THE DATA
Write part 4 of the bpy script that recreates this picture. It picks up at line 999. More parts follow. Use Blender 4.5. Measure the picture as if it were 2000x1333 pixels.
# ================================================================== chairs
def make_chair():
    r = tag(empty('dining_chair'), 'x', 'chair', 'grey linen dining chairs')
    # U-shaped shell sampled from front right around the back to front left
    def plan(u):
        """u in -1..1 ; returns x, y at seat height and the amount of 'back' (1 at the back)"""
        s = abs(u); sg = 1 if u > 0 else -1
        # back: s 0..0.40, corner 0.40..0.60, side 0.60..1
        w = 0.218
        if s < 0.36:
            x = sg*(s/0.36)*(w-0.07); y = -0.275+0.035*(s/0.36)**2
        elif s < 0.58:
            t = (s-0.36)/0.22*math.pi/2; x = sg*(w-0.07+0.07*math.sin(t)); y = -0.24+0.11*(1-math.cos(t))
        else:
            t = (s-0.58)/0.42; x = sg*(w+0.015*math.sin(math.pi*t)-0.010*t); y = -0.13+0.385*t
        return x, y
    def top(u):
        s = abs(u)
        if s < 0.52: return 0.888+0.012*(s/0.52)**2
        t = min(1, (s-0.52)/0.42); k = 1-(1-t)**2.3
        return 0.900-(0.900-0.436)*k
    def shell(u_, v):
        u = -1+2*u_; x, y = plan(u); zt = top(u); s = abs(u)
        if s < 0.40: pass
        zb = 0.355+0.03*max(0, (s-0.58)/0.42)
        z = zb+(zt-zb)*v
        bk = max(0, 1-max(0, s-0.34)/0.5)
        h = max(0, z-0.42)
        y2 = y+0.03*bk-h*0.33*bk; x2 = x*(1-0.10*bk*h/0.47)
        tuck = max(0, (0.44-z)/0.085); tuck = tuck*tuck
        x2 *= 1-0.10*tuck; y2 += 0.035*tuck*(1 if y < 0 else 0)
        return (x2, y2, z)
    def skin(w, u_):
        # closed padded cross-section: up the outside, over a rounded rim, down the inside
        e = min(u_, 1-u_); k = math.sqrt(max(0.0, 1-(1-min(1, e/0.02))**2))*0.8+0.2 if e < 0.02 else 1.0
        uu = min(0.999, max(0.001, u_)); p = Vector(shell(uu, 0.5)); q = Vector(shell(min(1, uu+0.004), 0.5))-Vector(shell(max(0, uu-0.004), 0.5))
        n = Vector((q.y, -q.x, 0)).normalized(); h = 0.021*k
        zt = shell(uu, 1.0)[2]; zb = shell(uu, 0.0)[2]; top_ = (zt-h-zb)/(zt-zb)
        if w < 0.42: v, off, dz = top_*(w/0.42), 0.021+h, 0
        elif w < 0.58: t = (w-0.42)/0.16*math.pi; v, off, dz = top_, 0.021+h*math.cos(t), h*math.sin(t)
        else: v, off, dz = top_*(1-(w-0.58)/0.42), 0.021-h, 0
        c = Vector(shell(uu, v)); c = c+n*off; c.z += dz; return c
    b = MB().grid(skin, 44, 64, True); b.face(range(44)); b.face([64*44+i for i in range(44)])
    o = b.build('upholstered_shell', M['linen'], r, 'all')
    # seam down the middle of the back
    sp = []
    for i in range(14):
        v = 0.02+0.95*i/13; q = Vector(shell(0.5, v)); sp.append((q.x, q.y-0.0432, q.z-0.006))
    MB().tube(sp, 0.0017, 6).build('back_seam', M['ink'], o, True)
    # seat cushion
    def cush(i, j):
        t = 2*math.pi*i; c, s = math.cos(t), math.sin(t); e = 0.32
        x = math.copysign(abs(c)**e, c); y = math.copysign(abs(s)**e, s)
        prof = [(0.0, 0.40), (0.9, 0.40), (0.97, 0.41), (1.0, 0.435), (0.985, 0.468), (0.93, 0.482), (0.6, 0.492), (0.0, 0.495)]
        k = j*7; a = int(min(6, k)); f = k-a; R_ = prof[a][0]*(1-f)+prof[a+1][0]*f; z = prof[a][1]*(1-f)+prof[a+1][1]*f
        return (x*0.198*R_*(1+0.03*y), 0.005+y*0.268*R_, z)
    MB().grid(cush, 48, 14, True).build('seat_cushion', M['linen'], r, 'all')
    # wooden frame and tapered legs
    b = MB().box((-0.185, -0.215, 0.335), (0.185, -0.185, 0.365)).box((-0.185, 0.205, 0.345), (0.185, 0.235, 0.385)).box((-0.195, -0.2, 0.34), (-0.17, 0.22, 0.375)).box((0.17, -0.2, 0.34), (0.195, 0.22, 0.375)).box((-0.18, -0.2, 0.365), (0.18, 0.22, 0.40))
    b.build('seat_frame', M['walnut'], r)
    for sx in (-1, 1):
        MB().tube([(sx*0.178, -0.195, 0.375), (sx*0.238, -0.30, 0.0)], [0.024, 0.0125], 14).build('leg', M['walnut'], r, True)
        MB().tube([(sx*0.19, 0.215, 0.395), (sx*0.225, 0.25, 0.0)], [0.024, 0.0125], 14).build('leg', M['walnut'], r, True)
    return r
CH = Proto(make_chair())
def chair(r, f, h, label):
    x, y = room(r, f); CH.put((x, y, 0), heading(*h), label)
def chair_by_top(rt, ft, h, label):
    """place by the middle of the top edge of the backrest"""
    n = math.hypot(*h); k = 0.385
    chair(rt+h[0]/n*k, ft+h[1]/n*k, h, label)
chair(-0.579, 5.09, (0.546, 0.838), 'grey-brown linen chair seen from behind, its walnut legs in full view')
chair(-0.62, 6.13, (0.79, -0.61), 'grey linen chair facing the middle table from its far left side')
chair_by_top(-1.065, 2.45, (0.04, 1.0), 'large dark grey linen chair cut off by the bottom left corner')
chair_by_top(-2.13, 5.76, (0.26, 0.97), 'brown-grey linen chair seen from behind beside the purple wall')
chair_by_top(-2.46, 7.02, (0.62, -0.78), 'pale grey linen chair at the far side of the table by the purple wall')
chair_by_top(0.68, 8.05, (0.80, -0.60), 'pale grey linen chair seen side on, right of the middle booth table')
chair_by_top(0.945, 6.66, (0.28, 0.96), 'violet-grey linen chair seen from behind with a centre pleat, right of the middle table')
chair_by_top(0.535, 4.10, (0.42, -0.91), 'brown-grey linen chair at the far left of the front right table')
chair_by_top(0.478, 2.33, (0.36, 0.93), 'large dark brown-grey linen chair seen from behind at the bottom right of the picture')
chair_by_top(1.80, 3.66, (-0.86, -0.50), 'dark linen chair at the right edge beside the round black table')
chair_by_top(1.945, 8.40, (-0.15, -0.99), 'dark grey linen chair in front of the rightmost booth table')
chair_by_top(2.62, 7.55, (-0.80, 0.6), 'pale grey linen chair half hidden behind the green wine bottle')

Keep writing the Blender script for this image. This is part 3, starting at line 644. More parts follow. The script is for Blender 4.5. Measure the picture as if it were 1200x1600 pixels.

TASK REQUIREMENTS
Copy the records above exactly.

EXERCISE RESPONSE
Write part 4 of the bpy script that recreates this picture. It picks up at line 999. More parts follow. Use Blender 4.5. Measure the picture as if it were 2000x1333 pixels.
# ================================================================== chairs
def make_chair():
    r = tag(empty('dining_chair'), 'x', 'chair', 'grey linen dining chairs')
    # U-shaped shell sampled from front right around the back to front left
    def plan(u):
        """u in -1..1 ; returns x, y at seat height and the amount of 'back' (1 at the back)"""
        s = abs(u); sg = 1 if u > 0 else -1
        # back: s 0..0.40, corner 0.40..0.60, side 0.60..1
        w = 0.218
        if s < 0.36:
            x = sg*(s/0.36)*(w-0.07); y = -0.275+0.035*(s/0.36)**2
        elif s < 0.58:
            t = (s-0.36)/0.22*math.pi/2; x = sg*(w-0.07+0.07*math.sin(t)); y = -0.24+0.11*(1-math.cos(t))
        else:
            t = (s-0.58)/0.42; x = sg*(w+0.015*math.sin(math.pi*t)-0.010*t); y = -0.13+0.385*t
        return x, y
    def top(u):
        s = abs(u)
        if s < 0.52: return 0.888+0.012*(s/0.52)**2
        t = min(1, (s-0.52)/0.42); k = 1-(1-t)**2.3
        return 0.900-(0.900-0.436)*k
    def shell(u_, v):
        u = -1+2*u_; x, y = plan(u); zt = top(u); s = abs(u)
        if s < 0.40: pass
        zb = 0.355+0.03*max(0, (s-0.58)/0.42)
        z = zb+(zt-zb)*v
        bk = max(0, 1-max(0, s-0.34)/0.5)
        h = max(0, z-0.42)
        y2 = y+0.03*bk-h*0.33*bk; x2 = x*(1-0.10*bk*h/0.47)
        tuck = max(0, (0.44-z)/0.085); tuck = tuck*tuck
        x2 *= 1-0.10*tuck; y2 += 0.035*tuck*(1 if y < 0 else 0)
        return (x2, y2, z)
    def skin(w, u_):
        # closed padded cross-section: up the outside, over a rounded rim, down the inside
        e = min(u_, 1-u_); k = math.sqrt(max(0.0, 1-(1-min(1, e/0.02))**2))*0.8+0.2 if e < 0.02 else 1.0
        uu = min(0.999, max(0.001, u_)); p = Vector(shell(uu, 0.5)); q = Vector(shell(min(1, uu+0.004), 0.5))-Vector(shell(max(0, uu-0.004), 0.5))
        n = Vector((q.y, -q.x, 0)).normalized(); h = 0.021*k
        zt = shell(uu, 1.0)[2]; zb = shell(uu, 0.0)[2]; top_ = (zt-h-zb)/(zt-zb)
        if w < 0.42: v, off, dz = top_*(w/0.42), 0.021+h, 0
        elif w < 0.58: t = (w-0.42)/0.16*math.pi; v, off, dz = top_, 0.021+h*math.cos(t), h*math.sin(t)
        else: v, off, dz = top_*(1-(w-0.58)/0.42), 0.021-h, 0
        c = Vector(shell(uu, v)); c = c+n*off; c.z += dz; return c
    b = MB().grid(skin, 44, 64, True); b.face(range(44)); b.face([64*44+i for i in range(44)])
    o = b.build('upholstered_shell', M['linen'], r, 'all')
    # seam down the middle of the back
    sp = []
    for i in range(14):
        v = 0.02+0.95*i/13; q = Vector(shell(0.5, v)); sp.append((q.x, q.y-0.0432, q.z-0.006))
    MB().tube(sp, 0.0017, 6).build('back_seam', M['ink'], o, True)
    # seat cushion
    def cush(i, j):
        t = 2*math.pi*i; c, s = math.cos(t), math.sin(t); e = 0.32
        x = math.copysign(abs(c)**e, c); y = math.copysign(abs(s)**e, s)
        prof = [(0.0, 0.40), (0.9, 0.40), (0.97, 0.41), (1.0, 0.435), (0.985, 0.468), (0.93, 0.482), (0.6, 0.492), (0.0, 0.495)]
        k = j*7; a = int(min(6, k)); f = k-a; R_ = prof[a][0]*(1-f)+prof[a+1][0]*f; z = prof[a][1]*(1-f)+prof[a+1][1]*f
        return (x*0.198*R_*(1+0.03*y), 0.005+y*0.268*R_, z)
    MB().grid(cush, 48, 14, True).build('seat_cushion', M['linen'], r, 'all')
    # wooden frame and tapered legs
    b = MB().box((-0.185, -0.215, 0.335), (0.185, -0.185, 0.365)).box((-0.185, 0.205, 0.345), (0.185, 0.235, 0.385)).box((-0.195, -0.2, 0.34), (-0.17, 0.22, 0.375)).box((0.17, -0.2, 0.34), (0.195, 0.22, 0.375)).box((-0.18, -0.2, 0.365), (0.18, 0.22, 0.40))
    b.build('seat_frame', M['walnut'], r)
    for sx in (-1, 1):
        MB().tube([(sx*0.178, -0.195, 0.375), (sx*0.238, -0.30, 0.0)], [0.024, 0.0125], 14).build('leg', M['walnut'], r, True)
        MB().tube([(sx*0.19, 0.215, 0.395), (sx*0.225, 0.25, 0.0)], [0.024, 0.0125], 14).build('leg', M['walnut'], r, True)
    return r
CH = Proto(make_chair())
def chair(r, f, h, label):
    x, y = room(r, f); CH.put((x, y, 0), heading(*h), label)
def chair_by_top(rt, ft, h, label):
    """place by the middle of the top edge of the backrest"""
    n = math.hypot(*h); k = 0.385
    chair(rt+h[0]/n*k, ft+h[1]/n*k, h, label)
chair(-0.579, 5.09, (0.546, 0.838), 'grey-brown linen chair seen from behind, its walnut legs in full view')
chair(-0.62, 6.13, (0.79, -0.61), 'grey linen chair facing the middle table from its far left side')
chair_by_top(-1.065, 2.45, (0.04, 1.0), 'large dark grey linen chair cut off by the bottom left corner')
chair_by_top(-2.13, 5.76, (0.26, 0.97), 'brown-grey linen chair seen from behind beside the purple wall')
chair_by_top(-2.46, 7.02, (0.62, -0.78), 'pale grey linen chair at the far side of the table by the purple wall')
chair_by_top(0.68, 8.05, (0.80, -0.60), 'pale grey linen chair seen side on, right of the middle booth table')
chair_by_top(0.945, 6.66, (0.28, 0.96), 'violet-grey linen chair seen from behind with a centre pleat, right of the middle table')
chair_by_top(0.535, 4.10, (0.42, -0.91), 'brown-grey linen chair at the far left of the front right table')
chair_by_top(0.478, 2.33, (0.36, 0.93), 'large dark brown-grey linen chair seen from behind at the bottom right of the picture')
chair_by_top(1.80, 3.66, (-0.86, -0.50), 'dark linen chair at the right edge beside the round black table')
chair_by_top(1.945, 8.40, (-0.15, -0.99), 'dark grey linen chair in front of the rightmost booth table')
chair_by_top(2.62, 7.55, (-0.80, 0.6), 'pale grey linen chair half hidden behind the green wine bottle')

Keep writing the Blender script for this image. This is part 3, starting at line 644. More parts follow. The script is for Blender 4.5. Measure the picture as if it were 1200x1600 pixels.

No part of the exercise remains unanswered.